## Aim
The required output is a word-for-word copy of the lines from the line bearing "(430, 822, 92, K, 'dark" through the line bearing "(245, 850, 60, K, 'dark", inclusive, and no other lines.

## Given data

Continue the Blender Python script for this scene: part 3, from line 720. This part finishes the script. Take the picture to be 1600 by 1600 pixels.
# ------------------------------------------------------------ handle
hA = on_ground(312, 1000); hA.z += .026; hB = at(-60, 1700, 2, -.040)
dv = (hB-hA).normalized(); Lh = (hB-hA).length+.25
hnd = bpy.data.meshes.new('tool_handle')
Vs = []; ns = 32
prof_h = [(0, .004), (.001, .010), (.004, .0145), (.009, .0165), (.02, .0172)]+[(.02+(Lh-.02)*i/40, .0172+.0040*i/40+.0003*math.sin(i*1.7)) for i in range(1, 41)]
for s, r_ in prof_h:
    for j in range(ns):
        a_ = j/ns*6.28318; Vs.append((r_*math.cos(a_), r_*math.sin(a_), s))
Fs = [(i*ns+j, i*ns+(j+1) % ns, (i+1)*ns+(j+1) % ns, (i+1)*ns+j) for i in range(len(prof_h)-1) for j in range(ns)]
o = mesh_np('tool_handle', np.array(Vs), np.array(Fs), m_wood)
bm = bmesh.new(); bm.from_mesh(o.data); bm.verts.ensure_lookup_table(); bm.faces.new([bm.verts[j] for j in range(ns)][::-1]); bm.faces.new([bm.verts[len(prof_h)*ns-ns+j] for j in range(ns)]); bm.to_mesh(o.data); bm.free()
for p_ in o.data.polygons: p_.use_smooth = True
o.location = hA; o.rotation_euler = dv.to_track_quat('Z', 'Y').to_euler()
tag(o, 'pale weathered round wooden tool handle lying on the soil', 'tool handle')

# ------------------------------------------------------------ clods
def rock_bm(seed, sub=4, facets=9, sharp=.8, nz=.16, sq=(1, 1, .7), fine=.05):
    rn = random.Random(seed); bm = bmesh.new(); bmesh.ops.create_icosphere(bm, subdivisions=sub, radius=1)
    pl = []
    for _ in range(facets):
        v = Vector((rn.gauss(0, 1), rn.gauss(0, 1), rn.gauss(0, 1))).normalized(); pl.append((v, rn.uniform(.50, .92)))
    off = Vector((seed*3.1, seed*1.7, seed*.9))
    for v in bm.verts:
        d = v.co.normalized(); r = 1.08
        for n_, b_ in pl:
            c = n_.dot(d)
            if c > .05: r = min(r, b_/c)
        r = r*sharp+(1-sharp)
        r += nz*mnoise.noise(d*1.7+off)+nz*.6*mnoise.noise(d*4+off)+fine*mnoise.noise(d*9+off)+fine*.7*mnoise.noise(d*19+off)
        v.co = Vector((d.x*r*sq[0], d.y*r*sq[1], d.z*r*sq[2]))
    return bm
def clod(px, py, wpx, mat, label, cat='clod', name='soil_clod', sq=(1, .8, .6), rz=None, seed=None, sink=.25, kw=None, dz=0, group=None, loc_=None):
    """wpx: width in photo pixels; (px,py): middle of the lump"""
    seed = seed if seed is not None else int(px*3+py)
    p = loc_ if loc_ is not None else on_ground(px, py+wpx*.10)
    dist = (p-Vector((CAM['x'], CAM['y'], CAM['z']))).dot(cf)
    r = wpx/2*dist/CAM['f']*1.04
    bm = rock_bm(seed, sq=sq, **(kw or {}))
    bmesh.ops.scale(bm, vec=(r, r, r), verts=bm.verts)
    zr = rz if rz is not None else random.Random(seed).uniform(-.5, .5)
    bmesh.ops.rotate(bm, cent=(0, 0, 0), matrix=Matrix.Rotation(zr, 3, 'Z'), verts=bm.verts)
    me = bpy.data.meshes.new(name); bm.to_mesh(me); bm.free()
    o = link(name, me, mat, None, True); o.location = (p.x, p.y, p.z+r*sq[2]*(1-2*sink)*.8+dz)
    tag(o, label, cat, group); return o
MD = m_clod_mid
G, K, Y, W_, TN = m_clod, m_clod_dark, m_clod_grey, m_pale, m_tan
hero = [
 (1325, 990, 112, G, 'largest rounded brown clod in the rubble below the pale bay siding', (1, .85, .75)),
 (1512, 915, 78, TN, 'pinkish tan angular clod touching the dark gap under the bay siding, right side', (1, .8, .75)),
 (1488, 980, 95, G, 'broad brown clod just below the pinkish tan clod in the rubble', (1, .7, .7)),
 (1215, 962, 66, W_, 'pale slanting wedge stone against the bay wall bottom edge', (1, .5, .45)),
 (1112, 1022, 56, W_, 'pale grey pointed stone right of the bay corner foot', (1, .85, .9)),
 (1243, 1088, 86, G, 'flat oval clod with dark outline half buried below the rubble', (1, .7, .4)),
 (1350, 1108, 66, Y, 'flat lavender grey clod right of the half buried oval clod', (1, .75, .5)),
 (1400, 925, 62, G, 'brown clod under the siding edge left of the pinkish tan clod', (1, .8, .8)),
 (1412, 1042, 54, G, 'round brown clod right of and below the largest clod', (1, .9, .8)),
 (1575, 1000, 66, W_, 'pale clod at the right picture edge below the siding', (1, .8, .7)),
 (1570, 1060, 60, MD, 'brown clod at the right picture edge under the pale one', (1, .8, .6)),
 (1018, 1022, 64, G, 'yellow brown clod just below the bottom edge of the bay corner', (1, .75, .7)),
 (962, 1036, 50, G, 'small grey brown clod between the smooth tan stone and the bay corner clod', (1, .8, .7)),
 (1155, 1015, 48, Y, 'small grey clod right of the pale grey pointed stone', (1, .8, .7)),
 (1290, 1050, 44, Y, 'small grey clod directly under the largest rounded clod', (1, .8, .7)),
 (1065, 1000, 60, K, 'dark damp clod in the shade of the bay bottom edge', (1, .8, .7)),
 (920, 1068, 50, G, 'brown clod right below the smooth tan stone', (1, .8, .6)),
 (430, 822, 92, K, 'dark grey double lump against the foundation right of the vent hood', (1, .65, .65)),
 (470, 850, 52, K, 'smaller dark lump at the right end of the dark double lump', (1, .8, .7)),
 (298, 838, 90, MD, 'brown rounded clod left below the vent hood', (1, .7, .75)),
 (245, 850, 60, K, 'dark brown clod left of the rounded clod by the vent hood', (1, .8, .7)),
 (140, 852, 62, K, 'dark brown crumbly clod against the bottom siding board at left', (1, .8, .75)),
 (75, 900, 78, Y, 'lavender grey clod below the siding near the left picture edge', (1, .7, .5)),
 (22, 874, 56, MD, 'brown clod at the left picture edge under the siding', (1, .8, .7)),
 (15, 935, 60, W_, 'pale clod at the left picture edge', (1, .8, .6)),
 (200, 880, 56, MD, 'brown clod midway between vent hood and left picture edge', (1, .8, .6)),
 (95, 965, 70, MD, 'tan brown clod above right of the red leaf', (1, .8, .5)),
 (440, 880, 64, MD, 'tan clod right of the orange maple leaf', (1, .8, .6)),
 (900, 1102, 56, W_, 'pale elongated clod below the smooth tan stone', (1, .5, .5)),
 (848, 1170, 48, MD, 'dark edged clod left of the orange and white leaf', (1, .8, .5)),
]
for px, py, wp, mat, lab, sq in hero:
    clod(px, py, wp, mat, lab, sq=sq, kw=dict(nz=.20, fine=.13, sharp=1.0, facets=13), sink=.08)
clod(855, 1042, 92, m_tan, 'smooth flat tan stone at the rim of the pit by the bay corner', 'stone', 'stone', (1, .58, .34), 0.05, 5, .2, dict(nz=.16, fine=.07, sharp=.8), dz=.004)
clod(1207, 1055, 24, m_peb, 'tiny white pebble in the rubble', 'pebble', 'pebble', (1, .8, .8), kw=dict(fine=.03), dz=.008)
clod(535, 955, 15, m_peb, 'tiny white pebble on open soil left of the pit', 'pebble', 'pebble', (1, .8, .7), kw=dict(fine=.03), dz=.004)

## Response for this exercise
 (430, 822, 92, K, 'dark grey double lump against the foundation right of the vent hood', (1, .65, .65)),
 (470, 850, 52, K, 'smaller dark lump at the right end of the dark double lump', (1, .8, .7)),
 (298, 838, 90, MD, 'brown rounded clod left below the vent hood', (1, .7, .75)),
 (245, 850, 60, K, 'dark brown clod left of the rounded clod by the vent hood', (1, .8, .7)),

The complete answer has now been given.